Common definitions for these terms are:

• Rule: A prescribed guide for conduct or action. An accepted procedure, custom, or habit having the force of a regulation.
• Standard: A guide established by authority, custom or general consent as a model or example to be followed. Applies collectively to recommended practices, classifications, and methods for a welding process or applications.
• Specification: a detailed precise, explicit presentation of something or a plan or proposal of something. Clearly and accurately describes the essential technical requirement for a material, product, system or service. It indicates the procedures, methods, qualifications or equipment by which it can be determined that the requirements have been met.
• Code: A systematic statement of a body of law. Intended to be mandatory and a requirement by an authority having jurisdiction. A systematically arranged, comprehensive set of rules, standards and specifications for welding applications, published to secure uniformity and to protect the public. Established and enforced usually by a public agency. Consists of a set of conditions and requirements relating to a particular subject and indicating appropriate procedures by which it can be determined that the requirements were met.
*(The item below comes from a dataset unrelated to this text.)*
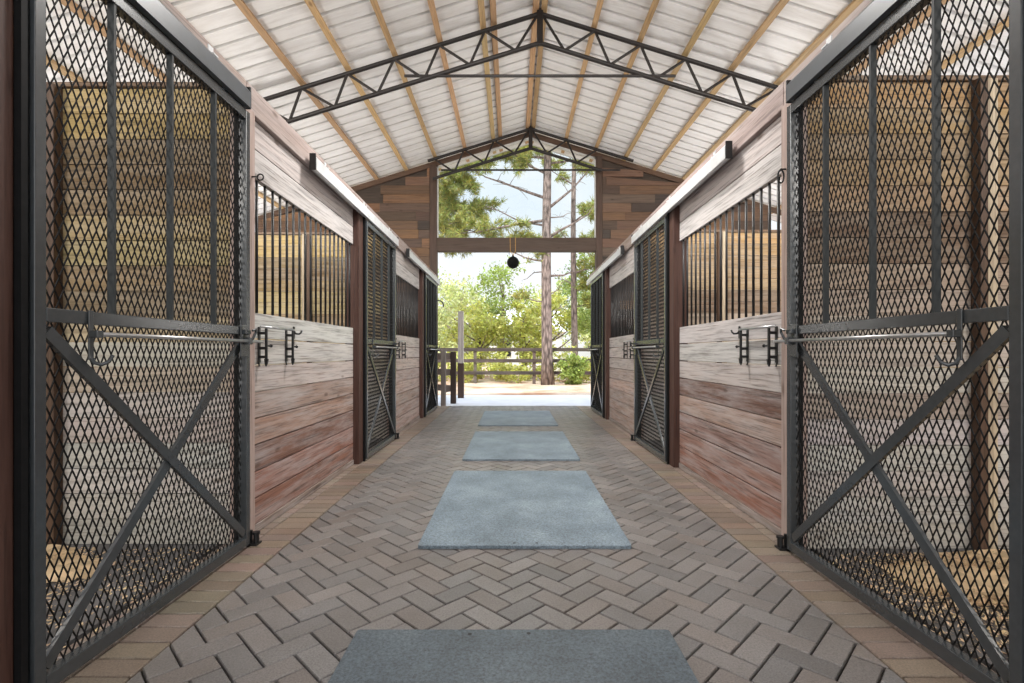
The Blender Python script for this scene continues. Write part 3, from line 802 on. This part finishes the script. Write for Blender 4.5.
# ------------------------------------------------------------------ shavings in the stalls
def shavings(s, spots, n, label, bed=()):
    m = MB()
    for (cx, cy, rx_, ry_, hh) in bed:
        N = 26; P = {}
        for i in range(N + 1):
            for j in range(N + 1):
                u = -1 + 2 * i / N; v = -1 + 2 * j / N; q = math.hypot(u, v) + 0.18 * math.sin(5 * math.atan2(v, u) + cx) + R.uniform(-0.08, 0.08)
                P[i, j] = (cx + u * rx_, min(cy + v * ry_, DIVY[s][0] - 0.07), hh * (1 - q) + R.uniform(0, 0.008))
        for i in range(N):
            for j in range(N):
                f_ = [P[i, j], P[i + 1, j], P[i + 1, j + 1], P[i, j + 1]]
                if min(p[2] for p in f_) > 0.0015 and min(abs(p[0]) for p in f_) > XD[s] + 0.12:
                    k = R.uniform(0.7, 1.1); m.face(f_, (k, k * 0.97, k * 0.92))
    for _ in range(n):
        cx, cy, sx, sy, hh = R.choice(spots)
        x = R.gauss(0, 0.5); y = R.gauss(0, 0.5)
        if x * x + y * y > 1.6: continue
        px, py = cx + x * sx, cy + y * sy
        if py > DIVY[s][0] - 0.08 or abs(px) < XD[s] + 0.12 or abs(px) > 5.3: continue
        z = 0.004 + hh * math.exp(-(x * x + y * y) * 2) * R.uniform(0.3, 1)
        L = R.uniform(0.006, 0.02); wd = L * R.uniform(0.3, 0.6)
        th = R.uniform(0, PI); tl = R.uniform(-0.5, 0.5)
        dx, dy = math.cos(th) * L / 2, math.sin(th) * L / 2; ex, ey = -math.sin(th) * wd / 2, math.cos(th) * wd / 2
        k = R.uniform(0.55, 1.15)
        m.face([(px - dx - ex, py - dy - ey, z), (px + dx - ex, py + dy - ey, z + tl * L), (px + dx + ex, py + dy + ey, z + tl * L + 0.003), (px - dx + ex, py - dy + ey, z + 0.003)], (k, k * R.uniform(0.9, 1), k * R.uniform(0.8, 1)))
    o = m.build('wood_shavings', M['flake'], fix=False); tag(o, label, 'shavings', kind='stuff')
shavings(-1, [(-2.6, 2.55, 0.35, 0.32, 0.06), (-2.75, 2.5, 0.4, 0.35, 0.05), (-3.1, 2.2, 0.7, 0.6, 0.03), (-2.3, 2.4, 1.0, 0.8, 0.004)], 9000, 'tan wood shavings on the floor behind the nearest left mesh door', [(-2.72, 2.5, 0.62, 0.42, 0.07)])
shavings(1, [(2.6, 2.4, 0.7, 0.5, 0.03), (2.2, 2.25, 0.7, 0.7, 0.015), (2.9, 2.6, 0.8, 0.4, 0.03), (3.2, 1.9, 0.9, 0.9, 0.03)], 30000, 'tan wood shavings on the floor behind the nearest right mesh door', [(2.75, 2.35, 0.85, 0.62, 0.05), (3.3, 1.7, 1.1, 0.9, 0.05)])

# ------------------------------------------------------------------ hanging ball
bx, by, bz = 0.01, YE - 0.14, 2.985
t = thing('hanging_ball', 'black rubber ball hanging on a yellow rope in the far doorway', 'ball', (bx, by, bz))
bm = bmesh.new(); bmesh.ops.create_uvsphere(bm, u_segments=24, v_segments=16, radius=0.125)
for v in bm.verts: v.co += Vector((bx, by, bz))
m = MB(); m.add_bm(bm); m.tube([(bx, by, bz + 0.11), (bx, by, bz + 0.145)], 0.022, 10); m.build('ball', M['ball'], t, (bx, by, bz), smooth=True)
m = MB()
m.tube([(bx, by, bz + 0.14), (bx - 0.03, by + 0.02, 3.2), (bx - 0.055, by + 0.11, 3.235), (bx - 0.06, by + 0.115, 3.54), (bx - 0.055, by + 0.2, 3.545)], 0.008, 6)
m.tube([(bx, by, bz + 0.14), (bx + 0.03, by + 0.02, 3.2), (bx + 0.05, by + 0.11, 3.235), (bx + 0.05, by + 0.115, 3.54), (bx + 0.045, by + 0.2, 3.545)], 0.008, 6)
m.build('rope', M['rope'], t, (bx, by, bz))

# curved hook by the doorway, left
m = MB(); hx, hy, hz = OL + 0.0, YE + 0.05, 2.16
m.tube([(hx, hy, hz + 0.06)] + [(hx + 0.03 + 0.10 * math.sin(q * PI / 10) + 0.0, hy, hz + 0.06 - 0.10 + 0.10 * math.cos(q * PI / 10) + 0.0) for q in range(0, 7)], 0.014, 8)
tag(m.build('bracket_arm', M['iron'], origin=(hx, hy, hz), smooth=True), 'curved black bracket arm on the left doorway post', 'hook')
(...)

The in-process welding and final weld must be suitable for the intended service. The Forensic Engineer knows to evaluate a weld incrementally and in its final state. The methods used to install the weld and achieve the final joint configuration often require organized sequences and procedures to avoid detrimental effects of heat on material properties. The Forensic Engineer must evaluate the appropriate rules, standards, specifications and codes when assessing a weld of interest. The expert applies fitness-for-service considerations to welds for an intended application.

All welding must meet customer expectations and comply with the code.